I kept thinking about this quote. I realized how true it is. You get out of a book what you are willing to put into it. Because reading is one of my loves, my passions, I typically get a lot out of books. But I've not read many books lately. I read online, but I'm not reading books. I feel a part of me is missing -- or a good friend is missing.

I was reminded of this quote again when I heard about the fight for Long Beach, California's main library. City officials, facing a general fund deficit of $17 million, had been looking to close the library as a means of saving $4 million a year. Somebody trying to save the library got smart and managed to light a fire and managed to get author Ray Bradbury to speak.

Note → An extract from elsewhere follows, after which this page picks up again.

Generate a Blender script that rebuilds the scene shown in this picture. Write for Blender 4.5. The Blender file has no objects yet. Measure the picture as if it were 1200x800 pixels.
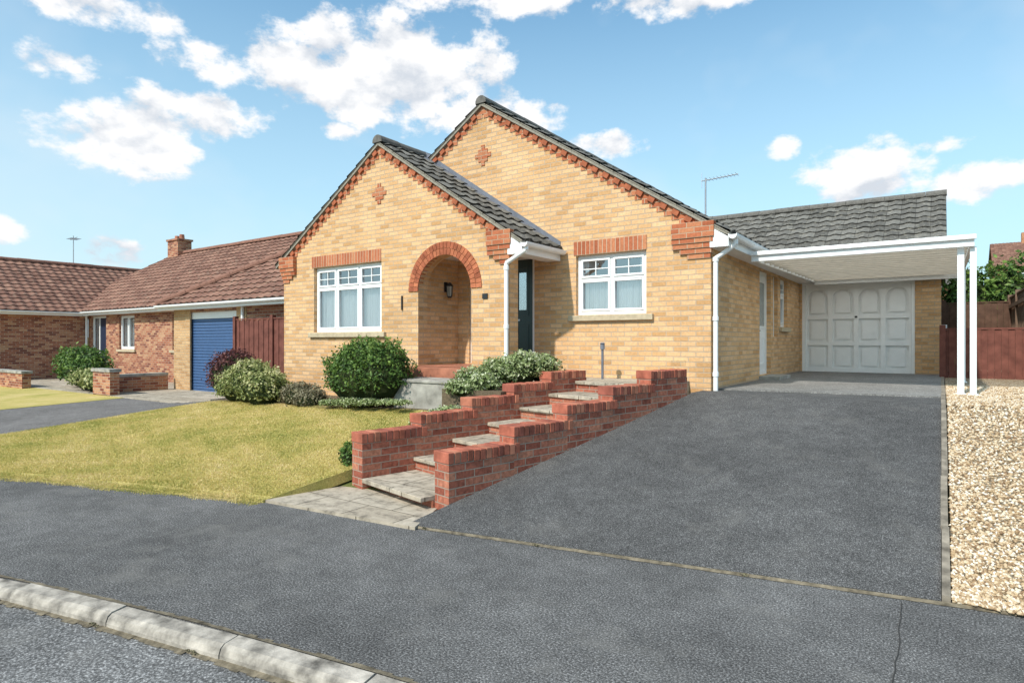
import bpy, math, random
import numpy as np
from mathutils import Vector
from mathutils.geometry import tessellate_polygon
random.seed(4)
sc=bpy.context.scene
COL=sc.collection
# ---------------------------------------------------------------- materials
class N:
    def __init__(s,name,rough=.8,spec=.3):
        s.m=bpy.data.materials.new(name); s.m.use_nodes=True
        s.t=s.m.node_tree; s.n=s.t.nodes; s.l=s.t.links
        s.b=s.n['Principled BSDF']; s.b.inputs['Roughness'].default_value=rough
        s.b.inputs['Specular IOR Level'].default_value=spec
    def new(s,t,**k):
        n=s.n.new(t)
        for a,v in k.items(): setattr(n,a,v)
        return n
    def link(s,a,b): s.l.new(a,b)
    def coords(s,kind='Object'):
        return s.new('ShaderNodeTexCoord').outputs[kind]
    def noise(s,scale,detail=4,rough=.55,vec=None,dist=0):
        n=s.new('ShaderNodeTexNoise'); n.inputs['Scale'].default_value=scale
        n.inputs['Detail'].default_value=detail; n.inputs['Roughness'].default_value=rough
        n.inputs['Distortion'].default_value=dist
        s.link(vec if vec is not None else s.coords(),n.inputs['Vector']); return n.outputs['Fac']
    def ramp(s,fac,stops,interp='LINEAR'):
        r=s.new('ShaderNodeValToRGB'); r.color_ramp.interpolation=interp
        e=r.color_ramp.elements
        while len(e)<len(stops): e.new(.5)
        for i,(p,c) in enumerate(stops):
            e[i].position=p; e[i].color=(c,c,c,1) if not hasattr(c,'__len__') else (*c,1)
        s.link(fac,r.inputs[0]); return r.outputs[0]
    def mix(s,fac,a,b,mode='MIX'):
        m=s.new('ShaderNodeMix',data_type='RGBA',blend_type=mode)
        for sock,val in ((m.inputs[0],fac),(m.inputs[6],a),(m.inputs[7],b)):
            if isinstance(val,(int,float)): sock.default_value=val
            elif isinstance(val,tuple): sock.default_value=(*val,1)
            else: s.link(val,sock)
        return m.outputs[2]
    def bump(s,h,st=.3,dist=.01):
        b=s.new('ShaderNodeBump'); b.inputs['Strength'].default_value=st; b.inputs['Distance'].default_value=dist
        s.link(h,b.inputs['Height']); s.link(b.outputs[0],s.b.inputs['Normal'])
    def col(s,c):
        if isinstance(c,tuple): s.b.inputs['Base Color'].default_value=(*c,1)
        else: s.link(c,s.b.inputs['Base Color'])
        return s.m

def plain(name,c,rough=.6,spec=.4,var=.12,scale=8,metal=0,bump=0):
    n=N(name,rough,spec)
    f=n.noise(scale,5)
    n.col(n.mix(1.0,c,n.ramp(f,[(.25,1-var),(.75,1+var*.6)]),'MULTIPLY'))
    n.b.inputs['Metallic'].default_value=metal
    if bump: n.bump(n.noise(scale*12,3),bump,.003)
    return n.m

def brick_mat(name,c1,c2,c3,mortar,bw=.225,rh=.075,ms=.006,off=.5,var=.2,seed=0):
    n=N(name,.9,.15)
    uv=n.coords('UV')
    def B(a,b,mo):
        t=n.new('ShaderNodeTexBrick'); t.offset=off; t.squash=1
        t.inputs['Scale'].default_value=1; t.inputs['Brick Width'].default_value=bw
        t.inputs['Row Height'].default_value=rh; t.inputs['Mortar Size'].default_value=ms
        t.inputs['Mortar Smooth'].default_value=.15; t.inputs['Bias'].default_value=0
        t.inputs['Color1'].default_value=(*a,1); t.inputs['Color2'].default_value=(*b,1); t.inputs['Mortar'].default_value=(*mo,1)
        n.link(uv,t.inputs['Vector']); return t
    t1=B((0,0,0),(1,1,1),(.5,.5,.5))
    br=n.ramp(t1.outputs['Color'],[(0,c1),(.45,c2),(1,c3)])
    f=n.noise(28,4); br=n.mix(1,br,n.ramp(f,[(.3,1-var),(.7,1+var*.5)]),'MULTIPLY')
    c=n.mix(t1.outputs['Fac'],br,mortar)
    g=n.noise(.9,6,.6); c=n.mix(1,c,n.ramp(g,[(.3,.86),(.7,1.07)]),'MULTIPLY')
    n.col(c)
    inv=n.new('ShaderNodeMath',operation='SUBTRACT'); inv.inputs[0].default_value=1; n.link(t1.outputs['Fac'],inv.inputs[1])
    ad=n.new('ShaderNodeMath',operation='MULTIPLY_ADD'); n.link(f,ad.inputs[0]); ad.inputs[1].default_value=.5; n.link(inv.outputs[0],ad.inputs[2])
    n.bump(ad.outputs[0],.8,.01)
    return n.m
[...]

Man, I wish I had been there to hear him.

"Without libraries, we have no true education," Ray Bradbury told people at Long Beach's main library on Saturday. (Friday the budget oversight committee recommended instead that the library be closed only on Sundays and Mondays -- maybe they made this decision after the public uproar?)

Bradbury reminded his listeners of how he wrote the first draft of Farenheit 451 on a typewriter that rented for 10 cents a half hour in the basement of a library at the University of California, Los Angeles (UCLA). The novel, published in 1951, depicts a future in which books are burned to keep people in ignorance.

Bradbury grew up in a poor family and I have read that he did not have the opportunity to to pursue a formal college education. But he spent four days a week after graduating from high school at the public library, perusing the shelves, reading everything of interest to him, and exploring his own charted higher education. A motivated individual in my mind. What would he have done without a library? What would our society be like without the books?